:: AIM ::
Quote exactly, and only, the lines of the material below from the line with "Recreate this scene" through the line with "scene.camera = cam".

:: MATERIALS PROVIDED ::
***
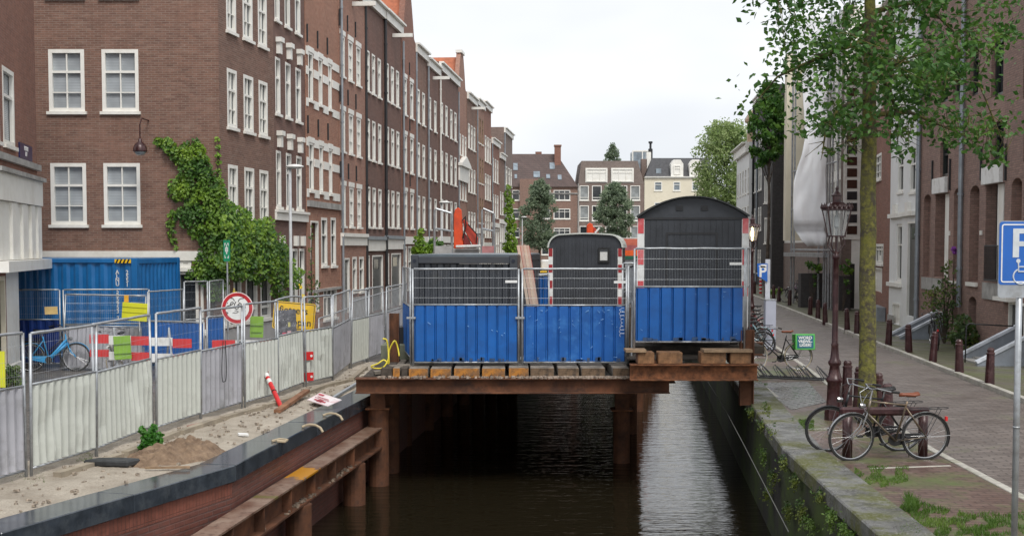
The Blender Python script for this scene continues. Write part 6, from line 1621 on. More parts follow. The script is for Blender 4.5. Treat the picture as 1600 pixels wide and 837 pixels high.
***
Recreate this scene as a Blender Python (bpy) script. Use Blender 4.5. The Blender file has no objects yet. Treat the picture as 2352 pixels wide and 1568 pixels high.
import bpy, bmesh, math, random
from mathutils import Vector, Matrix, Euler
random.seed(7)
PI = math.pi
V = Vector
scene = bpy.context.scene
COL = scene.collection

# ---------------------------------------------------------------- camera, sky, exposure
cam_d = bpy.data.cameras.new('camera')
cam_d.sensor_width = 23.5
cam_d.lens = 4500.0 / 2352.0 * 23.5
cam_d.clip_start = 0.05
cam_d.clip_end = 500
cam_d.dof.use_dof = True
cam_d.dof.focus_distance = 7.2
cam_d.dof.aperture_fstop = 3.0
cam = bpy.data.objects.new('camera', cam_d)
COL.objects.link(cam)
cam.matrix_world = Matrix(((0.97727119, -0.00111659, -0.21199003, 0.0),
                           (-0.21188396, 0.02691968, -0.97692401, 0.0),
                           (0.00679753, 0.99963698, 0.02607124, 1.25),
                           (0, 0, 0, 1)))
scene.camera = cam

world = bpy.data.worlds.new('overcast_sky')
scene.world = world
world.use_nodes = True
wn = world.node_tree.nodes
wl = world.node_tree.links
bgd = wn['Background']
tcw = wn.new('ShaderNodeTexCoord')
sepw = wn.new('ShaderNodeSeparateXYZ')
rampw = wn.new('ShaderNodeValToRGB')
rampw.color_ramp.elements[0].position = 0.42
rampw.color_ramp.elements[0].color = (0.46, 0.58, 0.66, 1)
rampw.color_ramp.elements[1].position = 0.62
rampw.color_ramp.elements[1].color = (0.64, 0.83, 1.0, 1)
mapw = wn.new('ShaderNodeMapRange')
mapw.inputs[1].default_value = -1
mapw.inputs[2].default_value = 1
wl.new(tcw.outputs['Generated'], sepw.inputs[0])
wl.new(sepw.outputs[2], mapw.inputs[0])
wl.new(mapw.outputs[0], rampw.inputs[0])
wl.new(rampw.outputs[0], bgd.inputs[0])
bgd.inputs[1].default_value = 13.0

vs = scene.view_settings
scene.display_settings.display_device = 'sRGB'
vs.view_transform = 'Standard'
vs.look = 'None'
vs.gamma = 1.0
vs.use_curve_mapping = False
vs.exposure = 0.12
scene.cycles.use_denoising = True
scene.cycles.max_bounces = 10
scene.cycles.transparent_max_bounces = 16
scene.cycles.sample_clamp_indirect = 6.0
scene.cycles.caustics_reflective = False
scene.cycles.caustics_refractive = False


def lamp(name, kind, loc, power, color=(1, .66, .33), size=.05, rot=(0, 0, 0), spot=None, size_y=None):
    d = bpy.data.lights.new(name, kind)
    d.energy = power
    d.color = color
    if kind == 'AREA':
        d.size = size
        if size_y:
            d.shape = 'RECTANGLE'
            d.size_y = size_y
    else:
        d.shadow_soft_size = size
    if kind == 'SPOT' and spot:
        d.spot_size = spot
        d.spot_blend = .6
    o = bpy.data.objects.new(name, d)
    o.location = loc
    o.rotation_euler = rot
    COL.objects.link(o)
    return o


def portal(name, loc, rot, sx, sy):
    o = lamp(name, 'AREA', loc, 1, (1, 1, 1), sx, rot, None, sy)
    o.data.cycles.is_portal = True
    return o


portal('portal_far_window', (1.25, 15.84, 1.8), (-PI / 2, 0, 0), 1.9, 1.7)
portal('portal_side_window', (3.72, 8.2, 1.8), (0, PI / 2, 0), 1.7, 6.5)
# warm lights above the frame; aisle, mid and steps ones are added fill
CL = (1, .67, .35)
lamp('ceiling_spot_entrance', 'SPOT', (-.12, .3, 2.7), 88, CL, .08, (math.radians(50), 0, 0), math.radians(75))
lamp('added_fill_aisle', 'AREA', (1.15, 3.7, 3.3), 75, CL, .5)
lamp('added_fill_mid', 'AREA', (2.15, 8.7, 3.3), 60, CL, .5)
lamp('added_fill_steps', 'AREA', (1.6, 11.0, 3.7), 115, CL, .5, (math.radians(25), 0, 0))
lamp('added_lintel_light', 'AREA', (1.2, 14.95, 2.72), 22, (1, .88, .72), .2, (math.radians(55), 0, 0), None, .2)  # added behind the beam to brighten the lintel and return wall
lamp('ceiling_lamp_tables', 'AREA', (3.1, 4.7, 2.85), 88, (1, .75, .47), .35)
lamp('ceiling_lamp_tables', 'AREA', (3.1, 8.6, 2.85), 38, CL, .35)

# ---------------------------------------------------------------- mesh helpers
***
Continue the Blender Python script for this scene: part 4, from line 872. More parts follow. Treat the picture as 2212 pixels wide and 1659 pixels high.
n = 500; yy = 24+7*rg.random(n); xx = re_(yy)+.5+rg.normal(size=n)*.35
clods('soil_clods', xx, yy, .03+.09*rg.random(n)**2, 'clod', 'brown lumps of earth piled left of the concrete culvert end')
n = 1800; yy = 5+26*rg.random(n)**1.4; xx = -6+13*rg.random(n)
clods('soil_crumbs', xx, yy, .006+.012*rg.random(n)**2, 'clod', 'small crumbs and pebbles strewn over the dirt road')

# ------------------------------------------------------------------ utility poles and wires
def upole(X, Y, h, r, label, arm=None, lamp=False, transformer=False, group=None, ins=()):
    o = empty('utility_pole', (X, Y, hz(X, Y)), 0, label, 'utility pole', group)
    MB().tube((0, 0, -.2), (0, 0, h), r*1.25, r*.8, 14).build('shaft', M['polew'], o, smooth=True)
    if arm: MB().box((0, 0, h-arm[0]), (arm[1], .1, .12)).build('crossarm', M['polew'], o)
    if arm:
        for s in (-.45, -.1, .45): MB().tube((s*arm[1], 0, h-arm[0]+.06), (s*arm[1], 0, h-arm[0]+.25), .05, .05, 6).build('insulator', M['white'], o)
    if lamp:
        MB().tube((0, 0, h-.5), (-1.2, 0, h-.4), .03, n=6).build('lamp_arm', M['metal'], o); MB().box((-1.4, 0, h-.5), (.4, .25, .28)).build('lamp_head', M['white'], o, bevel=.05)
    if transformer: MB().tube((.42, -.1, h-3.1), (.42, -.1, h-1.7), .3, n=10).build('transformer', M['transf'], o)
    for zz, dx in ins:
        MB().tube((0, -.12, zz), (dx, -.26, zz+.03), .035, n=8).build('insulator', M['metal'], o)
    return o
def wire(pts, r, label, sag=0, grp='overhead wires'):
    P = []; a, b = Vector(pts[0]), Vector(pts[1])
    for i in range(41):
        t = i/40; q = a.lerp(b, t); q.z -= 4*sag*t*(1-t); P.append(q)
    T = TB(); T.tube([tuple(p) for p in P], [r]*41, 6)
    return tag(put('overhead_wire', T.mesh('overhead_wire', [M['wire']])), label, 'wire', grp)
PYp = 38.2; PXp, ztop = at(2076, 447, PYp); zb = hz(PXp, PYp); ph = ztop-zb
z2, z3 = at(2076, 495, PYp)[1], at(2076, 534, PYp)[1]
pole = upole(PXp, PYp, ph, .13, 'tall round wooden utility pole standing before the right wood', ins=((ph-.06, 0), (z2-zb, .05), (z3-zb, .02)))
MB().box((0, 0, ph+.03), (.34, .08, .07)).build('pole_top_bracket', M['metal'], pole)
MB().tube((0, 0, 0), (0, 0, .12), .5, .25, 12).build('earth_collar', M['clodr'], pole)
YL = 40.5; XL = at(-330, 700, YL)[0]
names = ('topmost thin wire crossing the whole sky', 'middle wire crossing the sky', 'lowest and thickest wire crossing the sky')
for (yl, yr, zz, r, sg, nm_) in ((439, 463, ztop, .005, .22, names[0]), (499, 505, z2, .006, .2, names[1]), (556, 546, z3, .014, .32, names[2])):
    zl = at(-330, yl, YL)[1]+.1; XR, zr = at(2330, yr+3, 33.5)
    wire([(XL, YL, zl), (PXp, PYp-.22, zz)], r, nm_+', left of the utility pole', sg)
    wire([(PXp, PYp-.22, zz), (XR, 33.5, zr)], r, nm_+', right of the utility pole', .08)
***
:: FULL SOLUTION ::
Recreate this scene as a Blender Python (bpy) script. Use Blender 4.5. The Blender file has no objects yet. Treat the picture as 2352 pixels wide and 1568 pixels high.
import bpy, bmesh, math, random
from mathutils import Vector, Matrix, Euler
random.seed(7)
PI = math.pi
V = Vector
scene = bpy.context.scene
COL = scene.collection

# ---------------------------------------------------------------- camera, sky, exposure
cam_d = bpy.data.cameras.new('camera')
cam_d.sensor_width = 23.5
cam_d.lens = 4500.0 / 2352.0 * 23.5
cam_d.clip_start = 0.05
cam_d.clip_end = 500
cam_d.dof.use_dof = True
cam_d.dof.focus_distance = 7.2
cam_d.dof.aperture_fstop = 3.0
cam = bpy.data.objects.new('camera', cam_d)
COL.objects.link(cam)
cam.matrix_world = Matrix(((0.97727119, -0.00111659, -0.21199003, 0.0),
                           (-0.21188396, 0.02691968, -0.97692401, 0.0),
                           (0.00679753, 0.99963698, 0.02607124, 1.25),
                           (0, 0, 0, 1)))
scene.camera = cam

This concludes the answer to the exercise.